Find the lines that contain the word "from" and copy each one.

┌──

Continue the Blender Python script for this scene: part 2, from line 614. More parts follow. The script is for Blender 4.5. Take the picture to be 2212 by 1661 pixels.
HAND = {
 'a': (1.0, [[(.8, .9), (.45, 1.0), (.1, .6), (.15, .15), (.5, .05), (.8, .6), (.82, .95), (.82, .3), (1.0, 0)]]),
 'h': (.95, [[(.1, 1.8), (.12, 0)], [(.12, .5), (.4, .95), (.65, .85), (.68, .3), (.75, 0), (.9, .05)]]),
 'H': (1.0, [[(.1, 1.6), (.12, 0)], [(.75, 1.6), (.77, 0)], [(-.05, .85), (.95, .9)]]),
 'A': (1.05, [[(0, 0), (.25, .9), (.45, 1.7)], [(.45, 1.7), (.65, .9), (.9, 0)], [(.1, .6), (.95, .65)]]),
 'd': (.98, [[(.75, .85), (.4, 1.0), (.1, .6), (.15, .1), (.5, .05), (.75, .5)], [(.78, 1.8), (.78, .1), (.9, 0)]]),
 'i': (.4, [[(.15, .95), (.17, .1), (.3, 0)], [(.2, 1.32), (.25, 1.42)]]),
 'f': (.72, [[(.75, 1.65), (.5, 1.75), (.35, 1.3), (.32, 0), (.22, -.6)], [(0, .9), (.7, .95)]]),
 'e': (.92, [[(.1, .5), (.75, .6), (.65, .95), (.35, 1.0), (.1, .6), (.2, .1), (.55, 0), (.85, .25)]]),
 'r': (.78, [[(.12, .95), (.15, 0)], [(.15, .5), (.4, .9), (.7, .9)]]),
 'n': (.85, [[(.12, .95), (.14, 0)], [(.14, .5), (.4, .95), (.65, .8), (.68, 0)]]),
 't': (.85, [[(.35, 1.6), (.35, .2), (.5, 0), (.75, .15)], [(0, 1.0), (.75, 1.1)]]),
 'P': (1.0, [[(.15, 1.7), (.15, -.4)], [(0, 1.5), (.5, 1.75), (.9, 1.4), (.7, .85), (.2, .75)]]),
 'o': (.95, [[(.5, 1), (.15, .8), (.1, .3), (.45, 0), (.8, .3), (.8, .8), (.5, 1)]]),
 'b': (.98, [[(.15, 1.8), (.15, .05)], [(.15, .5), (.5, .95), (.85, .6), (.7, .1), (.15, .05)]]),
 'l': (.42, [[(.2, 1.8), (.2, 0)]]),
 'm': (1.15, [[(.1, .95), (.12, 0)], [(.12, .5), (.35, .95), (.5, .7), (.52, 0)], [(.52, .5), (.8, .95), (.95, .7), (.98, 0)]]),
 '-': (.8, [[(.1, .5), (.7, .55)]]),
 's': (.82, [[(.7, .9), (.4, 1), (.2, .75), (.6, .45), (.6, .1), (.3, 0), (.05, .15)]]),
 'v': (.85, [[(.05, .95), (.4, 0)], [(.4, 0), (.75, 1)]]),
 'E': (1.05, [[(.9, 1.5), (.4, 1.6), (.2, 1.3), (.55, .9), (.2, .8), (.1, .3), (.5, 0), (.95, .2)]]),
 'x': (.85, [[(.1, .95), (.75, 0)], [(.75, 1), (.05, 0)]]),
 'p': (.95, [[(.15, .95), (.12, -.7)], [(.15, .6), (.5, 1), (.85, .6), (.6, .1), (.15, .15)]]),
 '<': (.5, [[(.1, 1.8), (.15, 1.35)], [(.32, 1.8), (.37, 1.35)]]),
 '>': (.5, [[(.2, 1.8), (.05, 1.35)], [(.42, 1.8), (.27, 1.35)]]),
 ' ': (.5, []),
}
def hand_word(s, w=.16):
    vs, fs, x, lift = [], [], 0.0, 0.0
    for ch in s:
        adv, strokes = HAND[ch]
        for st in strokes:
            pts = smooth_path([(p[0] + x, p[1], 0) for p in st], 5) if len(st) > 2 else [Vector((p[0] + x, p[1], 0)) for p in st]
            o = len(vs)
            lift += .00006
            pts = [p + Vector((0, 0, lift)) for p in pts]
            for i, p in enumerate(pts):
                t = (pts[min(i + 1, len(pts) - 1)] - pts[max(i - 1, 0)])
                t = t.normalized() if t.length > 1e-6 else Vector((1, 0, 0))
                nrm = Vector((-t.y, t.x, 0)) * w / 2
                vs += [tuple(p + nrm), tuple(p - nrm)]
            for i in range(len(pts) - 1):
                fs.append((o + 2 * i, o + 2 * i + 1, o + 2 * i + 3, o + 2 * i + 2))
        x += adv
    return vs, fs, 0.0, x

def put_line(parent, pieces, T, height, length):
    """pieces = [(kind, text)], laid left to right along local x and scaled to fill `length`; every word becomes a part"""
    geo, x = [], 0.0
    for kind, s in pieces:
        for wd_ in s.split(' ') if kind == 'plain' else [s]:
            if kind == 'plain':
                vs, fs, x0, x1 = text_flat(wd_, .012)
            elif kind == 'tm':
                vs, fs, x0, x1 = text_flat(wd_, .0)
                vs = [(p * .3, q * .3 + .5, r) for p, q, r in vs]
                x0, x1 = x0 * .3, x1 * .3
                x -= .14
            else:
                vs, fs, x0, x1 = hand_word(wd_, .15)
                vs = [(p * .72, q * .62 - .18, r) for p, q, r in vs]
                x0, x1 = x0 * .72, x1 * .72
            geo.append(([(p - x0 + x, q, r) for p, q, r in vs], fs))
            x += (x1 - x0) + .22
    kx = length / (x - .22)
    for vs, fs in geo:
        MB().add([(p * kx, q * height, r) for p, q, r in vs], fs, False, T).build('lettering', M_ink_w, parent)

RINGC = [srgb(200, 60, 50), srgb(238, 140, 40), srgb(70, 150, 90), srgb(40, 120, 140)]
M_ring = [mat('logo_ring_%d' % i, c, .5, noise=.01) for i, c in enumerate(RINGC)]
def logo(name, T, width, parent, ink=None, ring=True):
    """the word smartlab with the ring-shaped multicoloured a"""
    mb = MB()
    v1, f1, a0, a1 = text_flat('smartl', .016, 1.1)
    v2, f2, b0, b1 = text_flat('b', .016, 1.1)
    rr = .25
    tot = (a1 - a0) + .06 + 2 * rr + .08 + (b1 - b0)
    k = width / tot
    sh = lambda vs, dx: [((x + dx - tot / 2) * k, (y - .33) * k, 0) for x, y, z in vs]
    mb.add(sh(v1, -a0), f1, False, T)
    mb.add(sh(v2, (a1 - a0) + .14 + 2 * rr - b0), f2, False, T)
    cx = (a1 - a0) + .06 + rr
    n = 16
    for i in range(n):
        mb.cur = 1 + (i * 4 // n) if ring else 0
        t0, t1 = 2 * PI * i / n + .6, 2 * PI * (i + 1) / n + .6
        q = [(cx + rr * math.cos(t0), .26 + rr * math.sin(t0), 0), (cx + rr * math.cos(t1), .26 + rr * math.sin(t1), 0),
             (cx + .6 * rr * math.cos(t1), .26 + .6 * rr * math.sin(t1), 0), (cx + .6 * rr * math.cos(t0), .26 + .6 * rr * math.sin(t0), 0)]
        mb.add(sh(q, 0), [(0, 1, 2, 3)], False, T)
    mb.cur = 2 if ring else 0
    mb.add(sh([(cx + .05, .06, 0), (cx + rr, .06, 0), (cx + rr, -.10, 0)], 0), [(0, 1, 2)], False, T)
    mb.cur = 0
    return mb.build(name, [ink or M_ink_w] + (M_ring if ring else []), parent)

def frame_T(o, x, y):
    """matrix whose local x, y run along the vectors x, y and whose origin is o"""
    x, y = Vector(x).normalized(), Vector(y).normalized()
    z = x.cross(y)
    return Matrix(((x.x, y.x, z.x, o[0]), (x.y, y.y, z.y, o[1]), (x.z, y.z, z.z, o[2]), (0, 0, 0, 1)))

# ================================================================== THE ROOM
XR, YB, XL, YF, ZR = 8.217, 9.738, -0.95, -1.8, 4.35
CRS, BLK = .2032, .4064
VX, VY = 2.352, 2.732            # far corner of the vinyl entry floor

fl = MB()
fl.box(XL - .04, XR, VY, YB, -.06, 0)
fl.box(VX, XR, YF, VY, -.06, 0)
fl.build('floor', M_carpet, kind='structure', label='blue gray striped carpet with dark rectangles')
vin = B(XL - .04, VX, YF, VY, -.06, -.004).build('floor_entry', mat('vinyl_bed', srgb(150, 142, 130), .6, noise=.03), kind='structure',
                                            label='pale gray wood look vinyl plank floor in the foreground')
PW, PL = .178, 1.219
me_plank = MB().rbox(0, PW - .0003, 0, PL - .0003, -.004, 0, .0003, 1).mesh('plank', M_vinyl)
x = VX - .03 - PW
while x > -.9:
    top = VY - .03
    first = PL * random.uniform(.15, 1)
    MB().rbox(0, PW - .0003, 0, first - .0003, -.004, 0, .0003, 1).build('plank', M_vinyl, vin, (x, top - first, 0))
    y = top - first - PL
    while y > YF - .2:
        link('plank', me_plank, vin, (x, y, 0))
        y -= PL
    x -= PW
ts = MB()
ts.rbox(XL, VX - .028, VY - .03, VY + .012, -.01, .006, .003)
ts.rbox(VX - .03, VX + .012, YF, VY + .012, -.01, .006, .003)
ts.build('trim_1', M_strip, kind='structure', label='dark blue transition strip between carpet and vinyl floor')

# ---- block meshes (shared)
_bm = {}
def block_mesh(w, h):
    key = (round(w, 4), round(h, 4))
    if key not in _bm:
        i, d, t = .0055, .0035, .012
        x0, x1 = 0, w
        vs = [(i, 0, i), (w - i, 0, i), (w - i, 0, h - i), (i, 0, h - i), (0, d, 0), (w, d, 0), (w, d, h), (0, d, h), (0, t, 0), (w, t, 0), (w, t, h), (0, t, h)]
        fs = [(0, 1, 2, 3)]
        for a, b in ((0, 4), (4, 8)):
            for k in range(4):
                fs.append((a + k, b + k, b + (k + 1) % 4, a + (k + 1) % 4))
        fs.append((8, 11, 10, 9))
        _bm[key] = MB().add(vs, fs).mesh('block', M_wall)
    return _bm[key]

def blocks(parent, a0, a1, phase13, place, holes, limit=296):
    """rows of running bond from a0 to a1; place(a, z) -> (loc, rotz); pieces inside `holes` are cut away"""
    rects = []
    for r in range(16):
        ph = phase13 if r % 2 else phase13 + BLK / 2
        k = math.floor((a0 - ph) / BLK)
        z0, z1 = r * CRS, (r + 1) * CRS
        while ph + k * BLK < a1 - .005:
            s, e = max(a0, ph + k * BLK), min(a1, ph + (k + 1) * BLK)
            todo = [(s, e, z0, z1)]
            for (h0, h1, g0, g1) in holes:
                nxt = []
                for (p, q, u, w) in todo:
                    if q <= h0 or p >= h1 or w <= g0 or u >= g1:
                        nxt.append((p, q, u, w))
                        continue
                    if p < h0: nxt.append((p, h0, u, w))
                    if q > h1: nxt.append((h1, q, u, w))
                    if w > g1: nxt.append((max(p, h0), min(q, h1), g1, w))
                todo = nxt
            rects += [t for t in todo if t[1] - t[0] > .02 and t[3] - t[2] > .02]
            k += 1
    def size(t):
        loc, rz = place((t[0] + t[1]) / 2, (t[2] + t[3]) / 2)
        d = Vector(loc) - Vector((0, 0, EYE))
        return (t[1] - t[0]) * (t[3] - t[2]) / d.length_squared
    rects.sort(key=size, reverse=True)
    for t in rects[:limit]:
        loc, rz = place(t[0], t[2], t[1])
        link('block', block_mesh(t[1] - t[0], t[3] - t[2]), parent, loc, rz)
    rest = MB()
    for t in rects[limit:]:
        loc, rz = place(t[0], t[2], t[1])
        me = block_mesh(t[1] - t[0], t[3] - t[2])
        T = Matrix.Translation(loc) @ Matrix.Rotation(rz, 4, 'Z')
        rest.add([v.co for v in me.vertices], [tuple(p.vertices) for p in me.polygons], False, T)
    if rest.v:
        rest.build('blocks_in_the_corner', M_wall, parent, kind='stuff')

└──

:: ANSWER FOR THIS EXERCISE ::
Continue the Blender Python script for this scene: part 2, from line 614. More parts follow. The script is for Blender 4.5. Take the picture to be 2212 by 1661 pixels.
    """rows of running bond from a0 to a1; place(a, z) -> (loc, rotz); pieces inside `holes` are cut away"""